One of its meandering chapters is devoted to his ideas about and work on his Analytical Engine. In one section he describes explaining to his friend the Irish physicist and mathematician James MacCullagh (1809–1847), who did important work in optics and was awarded the Royal Society’s Copley Medal in 1842,
how the Analytical Engine could be fed subroutines to evaluate trigonometrical or logarithmic functions, whilst working on algebraic operations. He goes on to explain that three or four days later Carl Gustav Jacob Jacobi (1804–1851) and Friedrich Wilhelm Bessel (1784–1846), two of Germany’s most important 19th century mathematicians, were visiting and discussing the Analytical Engine when MacCullagh returned and he completed his programming explanation. Which historian of 19th century mathematician wouldn’t give their eyeteeth to listen in on that conversation?
Having dealt with the problem of subroutines for the Analytical Engine Babbage moves on to another of his mathematical acquaintances, he tells us:
In 1840 I received from my friend M. Plana a letter pressing me strongly to visit Turin at the then approaching meeting of Italian Philosophers. In that letter M. Plana stated that he had inquired anxiously of many of my countrymen about the power and mechanism of the Analytical Engine.
Plana was Giovanni Antonio Amedeo Plana (1781–1864) mathematician and astronomer, a pupil of the great Joseph-Louis Lagrange (1736–1813), who was appointed to the chair of astronomy in Turin in 1811.
Plana worked in many fields but was most famous for his work on the motions of the moon for which he was awarded the Copley Medal in 1834 and the Gold Medal of the Royal Astronomical Society in 1840. The meeting to which he had invited Babbage took place in the Turin Accademia delle Scienze. This august society was founded in 1757 by Count Angelo Saluzzo di Monesiglio, the physician Gianfrancesco Cigna and Joseph-Louis Lagrange as a private society. In 1759 it founded its own journal the Miscellanea philosophico mathematica Societatis privatae Taurinensis still in print today as the Memorie della Accademia delle Scienze. In 1783 having acquired an excellent international reputation it became the Reale Accademia delle Scienze, first as the Academy of Science of the Kingdom of Sardinia and later of the Kingdom of Italy. In 1874 it lost this status to the newly reconstituted Accademia dei Lincei in Rome. It still exists as a private academy today.

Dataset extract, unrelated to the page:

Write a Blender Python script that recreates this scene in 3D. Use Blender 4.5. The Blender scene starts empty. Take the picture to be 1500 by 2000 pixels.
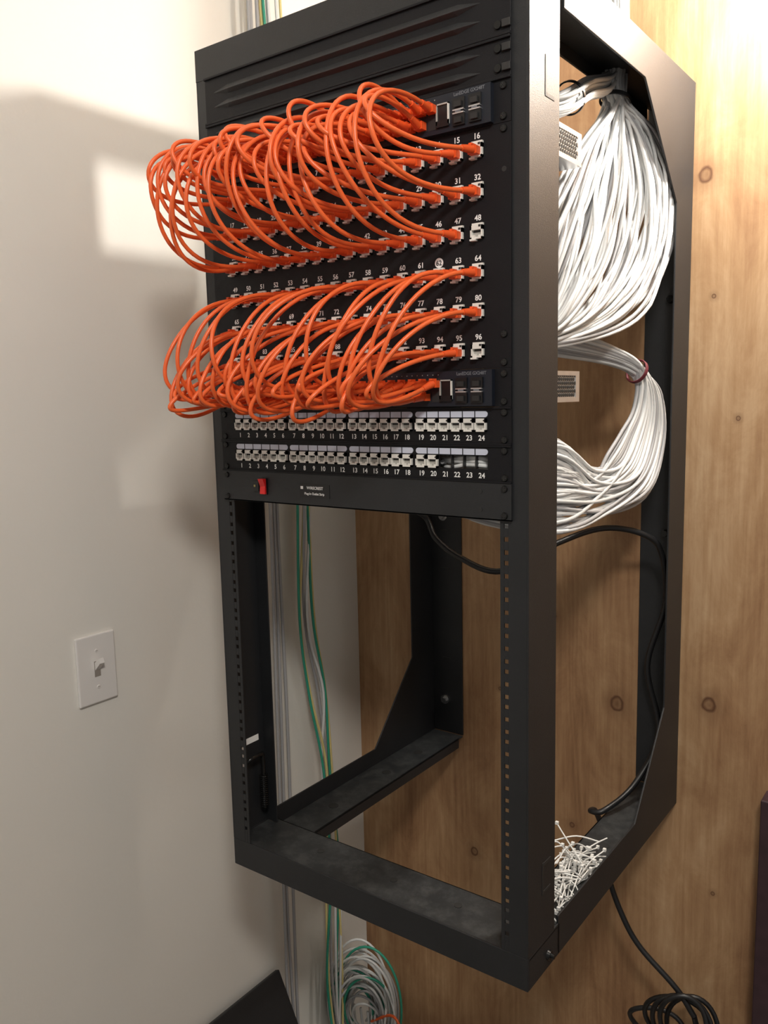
import bpy, math, random, bmesh
from mathutils import Vector, Euler, Matrix
random.seed(7)
R=random.Random(11)
U=0.04445
scene=bpy.context.scene
try:
    scene.view_settings.view_transform='Standard'
    scene.view_settings.look='None'
except Exception: pass

# ------------------------------------------------------------------ materials
def new_mat(name):
    m=bpy.data.materials.new(name);m.use_nodes=True
    nt=m.node_tree;b=nt.nodes['Principled BSDF'];return m,nt,b
def simple(name,col,rough=.5,metal=0,spec=.5,var=.0,vscale=40,bump=0,bscale=300,trans=0,coat=0):
    m,nt,b=new_mat(name)
    b.inputs['Base Color'].default_value=(*col,1);b.inputs['Roughness'].default_value=rough
    b.inputs['Metallic'].default_value=metal;b.inputs['Specular IOR Level'].default_value=spec
    b.inputs['Coat Weight'].default_value=coat
    tc=nt.nodes.new('ShaderNodeTexCoord')
    if var>0:
        n=nt.nodes.new('ShaderNodeTexNoise');n.inputs['Scale'].default_value=vscale;n.inputs['Detail'].default_value=5
        nt.links.new(tc.outputs['Object'],n.inputs['Vector'])
        r=nt.nodes.new('ShaderNodeValToRGB')
        r.color_ramp.elements[0].position=.3;r.color_ramp.elements[1].position=.7
        r.color_ramp.elements[0].color=(*[c*(1-var) for c in col],1);r.color_ramp.elements[1].color=(*[min(1,c*(1+var)) for c in col],1)
        nt.links.new(n.outputs['Fac'],r.inputs['Fac']);nt.links.new(r.outputs[0],b.inputs['Base Color'])
    if bump>0:
        n=nt.nodes.new('ShaderNodeTexNoise');n.inputs['Scale'].default_value=bscale;n.inputs['Detail'].default_value=3
        nt.links.new(tc.outputs['Object'],n.inputs['Vector'])
        bp=nt.nodes.new('ShaderNodeBump');bp.inputs['Strength'].default_value=bump;bp.inputs['Distance'].default_value=.001
        nt.links.new(n.outputs['Fac'],bp.inputs['Height']);nt.links.new(bp.outputs[0],b.inputs['Normal'])
    return m
M={}
M['black']=simple('powder_coat_black',(.014,.015,.017),.50,spec=.5,var=.12,vscale=15,bump=.3,bscale=900)
M['panel']=simple('panel_black',(.006,.006,.008),.55,spec=.28,bump=.2,bscale=900)
M['blk2']=simple('plastic_black',(.006,.006,.007),.35)
M['switchface']=simple('switch_face',(.010,.013,.021),.4,spec=.4)
M['white']=simple('jack_white',(.80,.79,.74),.4,var=.03)
M['hole']=simple('port_dark',(.02,.02,.02),.6)
M['portgrey']=simple('port_inner',(.42,.41,.38),.5)
M['dimgrey']=simple('print_dim',(.16,.17,.19),.5)
M['label']=simple('label_white',(.88,.88,.87),.5)
M['strip']=simple('label_strip',(.60,.64,.76),.35)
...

The meeting to which Babbage had been invited to explain his Analytical Engine was the second congress of Italian scientists. Babbage’s invitation in 1840 was thus recognition of his work at the highest international levels within the scientific community.

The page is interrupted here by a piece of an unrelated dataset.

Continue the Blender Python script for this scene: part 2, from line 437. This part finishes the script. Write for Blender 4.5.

Babbage did not need to be asked twice, packed up his plans, drawings and descriptions of the Analytical Engine and accompanied by MacCullagh set of for Turin.
This was not just your usual conference sixty-minute lecture with time for questions. Babbage spent several days ensconced in his apartments in Turin with the elite of the Turin scientific and engineering community. Babbage writes, “M. Plana had at first planned to make notes, in order to write an outline of the principles of the engine. But his own laborious pursuits induced him to give up this plan, and to transfer this task to a younger friend of his, M. Menabrea, who had already established his reputation as a profound analyst.”

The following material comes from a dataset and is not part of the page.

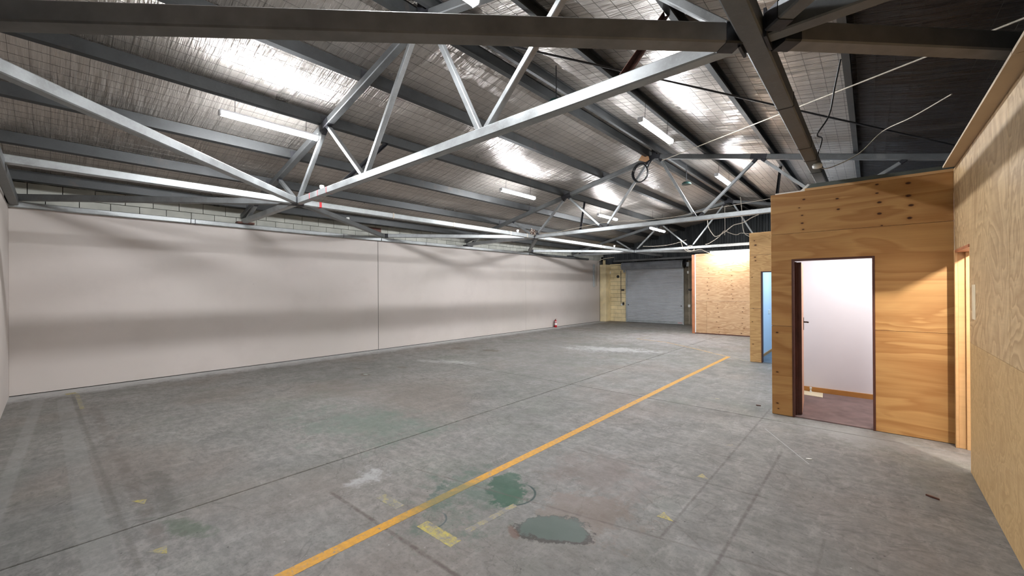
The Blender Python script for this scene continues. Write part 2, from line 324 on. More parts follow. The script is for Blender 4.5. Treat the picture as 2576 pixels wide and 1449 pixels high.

Luigi Federico Menabrea (1809–1896) studied at the University of Turin and was an engineer and mathematician. A professional soldier he was professor at both the military academy and at the university in Turin. Later in life he entered politics first as a diplomat and then later as a politician serving as a government minister. He served as prime minister of Italy from 1867 to 1869.
After another lengthy explanation of the programming of the Analytical Engine, Babbage writes:
It was during these meetings that my highly valued friend, M. Menabrea, [in reality Babbage had almost certainly never heard of Menabrea before he met him in Turin] collected the materials for that lucid and admirable description which he subsequently published in the Bibli. Uni. de Genève, t. xli. Oct. 1842.
This is of course the famous document that Ada Lovelace would translate from the original French into English and annotate. Babbage writes of the two documents:
These two memoires taken together furnish, for those who are capable of understanding the reasoning, a complete demonstration—That the whole of the developments and operations of analysis are now capable of being executed by machinery. [emphasis in original]
That he was never able to realise his dreams of the Analytical Engine must have been very bitter for Babbage and now that we can execute the whole of the developments and operations of analysis with machinery, which even a Charles Babbage could not have envisaged in the 19th century, we should take a moment to consider just how extraordinary his vision of an Analytical Engine was.